• Set problem: Please repeat all of the lines that follow, exactly as written.

• Entries supplied:
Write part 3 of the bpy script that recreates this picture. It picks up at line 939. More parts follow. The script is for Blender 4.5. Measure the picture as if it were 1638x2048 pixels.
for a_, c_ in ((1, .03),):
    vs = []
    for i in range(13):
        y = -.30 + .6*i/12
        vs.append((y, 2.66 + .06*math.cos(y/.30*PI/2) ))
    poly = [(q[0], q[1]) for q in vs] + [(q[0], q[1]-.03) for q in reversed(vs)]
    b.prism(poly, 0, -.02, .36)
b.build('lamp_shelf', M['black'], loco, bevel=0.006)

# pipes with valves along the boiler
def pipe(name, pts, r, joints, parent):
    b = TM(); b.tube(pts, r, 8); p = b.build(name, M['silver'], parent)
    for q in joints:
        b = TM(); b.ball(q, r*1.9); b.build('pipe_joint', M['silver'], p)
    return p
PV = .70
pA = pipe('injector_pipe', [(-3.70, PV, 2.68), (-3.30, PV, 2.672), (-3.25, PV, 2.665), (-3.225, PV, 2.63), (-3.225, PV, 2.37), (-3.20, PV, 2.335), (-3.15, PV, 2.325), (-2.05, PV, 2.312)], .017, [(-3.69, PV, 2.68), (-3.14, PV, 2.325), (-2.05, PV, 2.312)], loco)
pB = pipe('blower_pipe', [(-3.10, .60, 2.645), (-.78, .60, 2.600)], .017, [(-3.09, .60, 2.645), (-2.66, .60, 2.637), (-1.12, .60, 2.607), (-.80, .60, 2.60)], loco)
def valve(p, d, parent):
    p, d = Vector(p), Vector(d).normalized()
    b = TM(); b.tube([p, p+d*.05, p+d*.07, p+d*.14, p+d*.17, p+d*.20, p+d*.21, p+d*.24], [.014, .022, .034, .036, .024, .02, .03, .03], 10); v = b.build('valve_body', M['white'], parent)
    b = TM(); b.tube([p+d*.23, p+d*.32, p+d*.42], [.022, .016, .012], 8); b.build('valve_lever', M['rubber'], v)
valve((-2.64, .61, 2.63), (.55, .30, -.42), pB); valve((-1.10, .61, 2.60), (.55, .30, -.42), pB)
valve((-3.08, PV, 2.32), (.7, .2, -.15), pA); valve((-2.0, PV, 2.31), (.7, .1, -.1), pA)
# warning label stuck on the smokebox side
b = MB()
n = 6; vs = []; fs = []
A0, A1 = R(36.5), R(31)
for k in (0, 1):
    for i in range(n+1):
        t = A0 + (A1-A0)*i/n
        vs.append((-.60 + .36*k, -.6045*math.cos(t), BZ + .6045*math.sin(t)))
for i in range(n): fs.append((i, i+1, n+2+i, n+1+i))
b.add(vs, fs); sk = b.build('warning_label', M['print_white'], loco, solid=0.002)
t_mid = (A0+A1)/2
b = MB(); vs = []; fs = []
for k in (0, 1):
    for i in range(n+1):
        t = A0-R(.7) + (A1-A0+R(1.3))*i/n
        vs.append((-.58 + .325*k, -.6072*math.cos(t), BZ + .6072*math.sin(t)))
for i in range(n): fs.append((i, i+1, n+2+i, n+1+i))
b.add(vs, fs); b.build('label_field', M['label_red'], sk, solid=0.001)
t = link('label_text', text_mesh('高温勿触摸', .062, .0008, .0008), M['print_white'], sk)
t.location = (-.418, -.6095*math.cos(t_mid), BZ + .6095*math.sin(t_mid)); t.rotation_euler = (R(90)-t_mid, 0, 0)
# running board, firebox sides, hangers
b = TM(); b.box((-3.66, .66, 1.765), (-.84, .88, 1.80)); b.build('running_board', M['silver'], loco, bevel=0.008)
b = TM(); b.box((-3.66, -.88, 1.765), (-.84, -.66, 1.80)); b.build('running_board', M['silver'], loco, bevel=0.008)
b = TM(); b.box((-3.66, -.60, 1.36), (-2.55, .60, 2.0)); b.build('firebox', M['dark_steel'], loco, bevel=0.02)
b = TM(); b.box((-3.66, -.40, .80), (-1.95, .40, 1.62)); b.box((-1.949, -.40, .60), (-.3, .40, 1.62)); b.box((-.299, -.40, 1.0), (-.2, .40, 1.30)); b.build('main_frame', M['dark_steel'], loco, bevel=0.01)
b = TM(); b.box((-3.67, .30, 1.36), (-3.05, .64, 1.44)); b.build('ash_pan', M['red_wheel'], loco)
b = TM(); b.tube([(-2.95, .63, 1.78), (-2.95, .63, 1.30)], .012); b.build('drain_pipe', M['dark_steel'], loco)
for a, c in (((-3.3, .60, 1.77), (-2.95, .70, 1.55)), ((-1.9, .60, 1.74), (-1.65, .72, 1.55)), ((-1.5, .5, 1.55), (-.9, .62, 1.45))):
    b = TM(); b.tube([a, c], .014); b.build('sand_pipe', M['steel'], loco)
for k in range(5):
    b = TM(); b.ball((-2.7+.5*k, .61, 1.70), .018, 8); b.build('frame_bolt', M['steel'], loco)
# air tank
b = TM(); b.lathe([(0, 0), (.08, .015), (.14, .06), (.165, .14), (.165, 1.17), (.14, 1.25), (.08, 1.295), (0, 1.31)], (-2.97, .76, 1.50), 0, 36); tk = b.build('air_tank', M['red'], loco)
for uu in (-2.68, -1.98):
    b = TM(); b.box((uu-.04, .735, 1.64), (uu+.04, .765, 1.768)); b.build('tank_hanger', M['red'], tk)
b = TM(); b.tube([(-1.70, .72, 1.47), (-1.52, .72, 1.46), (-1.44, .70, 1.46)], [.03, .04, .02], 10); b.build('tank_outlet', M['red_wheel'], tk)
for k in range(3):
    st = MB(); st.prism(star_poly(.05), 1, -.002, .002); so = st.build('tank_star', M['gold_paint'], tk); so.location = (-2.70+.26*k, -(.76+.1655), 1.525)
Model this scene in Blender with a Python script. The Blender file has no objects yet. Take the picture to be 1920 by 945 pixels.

• Solved problem:
Write part 3 of the bpy script that recreates this picture. It picks up at line 939. More parts follow. The script is for Blender 4.5. Measure the picture as if it were 1638x2048 pixels.
for a_, c_ in ((1, .03),):
    vs = []
    for i in range(13):
        y = -.30 + .6*i/12
        vs.append((y, 2.66 + .06*math.cos(y/.30*PI/2) ))
    poly = [(q[0], q[1]) for q in vs] + [(q[0], q[1]-.03) for q in reversed(vs)]
    b.prism(poly, 0, -.02, .36)
b.build('lamp_shelf', M['black'], loco, bevel=0.006)

# pipes with valves along the boiler
def pipe(name, pts, r, joints, parent):
    b = TM(); b.tube(pts, r, 8); p = b.build(name, M['silver'], parent)
    for q in joints:
        b = TM(); b.ball(q, r*1.9); b.build('pipe_joint', M['silver'], p)
    return p
PV = .70
pA = pipe('injector_pipe', [(-3.70, PV, 2.68), (-3.30, PV, 2.672), (-3.25, PV, 2.665), (-3.225, PV, 2.63), (-3.225, PV, 2.37), (-3.20, PV, 2.335), (-3.15, PV, 2.325), (-2.05, PV, 2.312)], .017, [(-3.69, PV, 2.68), (-3.14, PV, 2.325), (-2.05, PV, 2.312)], loco)
pB = pipe('blower_pipe', [(-3.10, .60, 2.645), (-.78, .60, 2.600)], .017, [(-3.09, .60, 2.645), (-2.66, .60, 2.637), (-1.12, .60, 2.607), (-.80, .60, 2.60)], loco)
def valve(p, d, parent):
    p, d = Vector(p), Vector(d).normalized()
    b = TM(); b.tube([p, p+d*.05, p+d*.07, p+d*.14, p+d*.17, p+d*.20, p+d*.21, p+d*.24], [.014, .022, .034, .036, .024, .02, .03, .03], 10); v = b.build('valve_body', M['white'], parent)
    b = TM(); b.tube([p+d*.23, p+d*.32, p+d*.42], [.022, .016, .012], 8); b.build('valve_lever', M['rubber'], v)
valve((-2.64, .61, 2.63), (.55, .30, -.42), pB); valve((-1.10, .61, 2.60), (.55, .30, -.42), pB)
valve((-3.08, PV, 2.32), (.7, .2, -.15), pA); valve((-2.0, PV, 2.31), (.7, .1, -.1), pA)
# warning label stuck on the smokebox side
b = MB()
n = 6; vs = []; fs = []
A0, A1 = R(36.5), R(31)
for k in (0, 1):
    for i in range(n+1):
        t = A0 + (A1-A0)*i/n
        vs.append((-.60 + .36*k, -.6045*math.cos(t), BZ + .6045*math.sin(t)))
for i in range(n): fs.append((i, i+1, n+2+i, n+1+i))
b.add(vs, fs); sk = b.build('warning_label', M['print_white'], loco, solid=0.002)
t_mid = (A0+A1)/2
b = MB(); vs = []; fs = []
for k in (0, 1):
    for i in range(n+1):
        t = A0-R(.7) + (A1-A0+R(1.3))*i/n
        vs.append((-.58 + .325*k, -.6072*math.cos(t), BZ + .6072*math.sin(t)))
for i in range(n): fs.append((i, i+1, n+2+i, n+1+i))
b.add(vs, fs); b.build('label_field', M['label_red'], sk, solid=0.001)
t = link('label_text', text_mesh('高温勿触摸', .062, .0008, .0008), M['print_white'], sk)
t.location = (-.418, -.6095*math.cos(t_mid), BZ + .6095*math.sin(t_mid)); t.rotation_euler = (R(90)-t_mid, 0, 0)
# running board, firebox sides, hangers
b = TM(); b.box((-3.66, .66, 1.765), (-.84, .88, 1.80)); b.build('running_board', M['silver'], loco, bevel=0.008)
b = TM(); b.box((-3.66, -.88, 1.765), (-.84, -.66, 1.80)); b.build('running_board', M['silver'], loco, bevel=0.008)
b = TM(); b.box((-3.66, -.60, 1.36), (-2.55, .60, 2.0)); b.build('firebox', M['dark_steel'], loco, bevel=0.02)
b = TM(); b.box((-3.66, -.40, .80), (-1.95, .40, 1.62)); b.box((-1.949, -.40, .60), (-.3, .40, 1.62)); b.box((-.299, -.40, 1.0), (-.2, .40, 1.30)); b.build('main_frame', M['dark_steel'], loco, bevel=0.01)
b = TM(); b.box((-3.67, .30, 1.36), (-3.05, .64, 1.44)); b.build('ash_pan', M['red_wheel'], loco)
b = TM(); b.tube([(-2.95, .63, 1.78), (-2.95, .63, 1.30)], .012); b.build('drain_pipe', M['dark_steel'], loco)
for a, c in (((-3.3, .60, 1.77), (-2.95, .70, 1.55)), ((-1.9, .60, 1.74), (-1.65, .72, 1.55)), ((-1.5, .5, 1.55), (-.9, .62, 1.45))):
    b = TM(); b.tube([a, c], .014); b.build('sand_pipe', M['steel'], loco)
for k in range(5):
    b = TM(); b.ball((-2.7+.5*k, .61, 1.70), .018, 8); b.build('frame_bolt', M['steel'], loco)
# air tank
b = TM(); b.lathe([(0, 0), (.08, .015), (.14, .06), (.165, .14), (.165, 1.17), (.14, 1.25), (.08, 1.295), (0, 1.31)], (-2.97, .76, 1.50), 0, 36); tk = b.build('air_tank', M['red'], loco)
for uu in (-2.68, -1.98):
    b = TM(); b.box((uu-.04, .735, 1.64), (uu+.04, .765, 1.768)); b.build('tank_hanger', M['red'], tk)
b = TM(); b.tube([(-1.70, .72, 1.47), (-1.52, .72, 1.46), (-1.44, .70, 1.46)], [.03, .04, .02], 10); b.build('tank_outlet', M['red_wheel'], tk)
for k in range(3):
    st = MB(); st.prism(star_poly(.05), 1, -.002, .002); so = st.build('tank_star', M['gold_paint'], tk); so.location = (-2.70+.26*k, -(.76+.1655), 1.525)
Model this scene in Blender with a Python script. The Blender file has no objects yet. Take the picture to be 1920 by 945 pixels.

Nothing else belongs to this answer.